WMATMA: Great beginnings part III


The Spruce Mercantile building


Story by Don Arndt

 Continuing with the history of Frontier Village

  1984 was a huge year for WMATMA and Frontier Village. Our 6th annual show was that year and was held on our new grounds being moved from the City Park. For the first time we were able to put something up permanent. Construction of several buildings on our new grounds were started that year and we “temporarily” called the whole endeavor Frontier Village with plans to give the little town a permanent name later.  One of the largest undertaking that year was the acquisition of a wooden two-story store building at Spruce Mo, East of Butler several miles. At the corner of BB and H highways, it had a long history starting circa 1900. It was the Odd Fellows Lodge who built it and using the top floor for themselves and the ground floor was a general store. Members of WMAT MA tore the structure down, every board and piece of trim, windows, and all. We hauled it all to the “Village” and under the supervision and planning of Don Hill, where we re-built the store but only as a one-story building. By the 1985, 7th annual show and with hundreds of donations from all over the area, the Ladies Aux outfitted the old store with memorabilia making the general store look much like it did in the early part of the 20th century. 

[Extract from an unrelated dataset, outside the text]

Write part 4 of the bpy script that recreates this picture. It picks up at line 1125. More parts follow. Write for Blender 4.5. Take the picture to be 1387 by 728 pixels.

 The men and their wives put in countless hours dismantling the old building and then building it back. I remember many of the women driving the nails out of all the boards that were taken down and the loading it all on trailers. Cleaning used lumber is not an easy job! The girls also removed all the decorative square wall and ceiling tin work carefully so it could all be used to finish the “new” store. I wish I could remember and list those that worked on the huge project, but I’m sure I would leave out some names. I will say that the driving force and expertise was Don and Lillian Hill. It was worth the effort because the Spruce Mercantile Store is certainly a highlight of our living museum to this day. After completion, the ladies then added a kitchen area enabling them to serve their famous meals for several years until the present-day kitchen was built.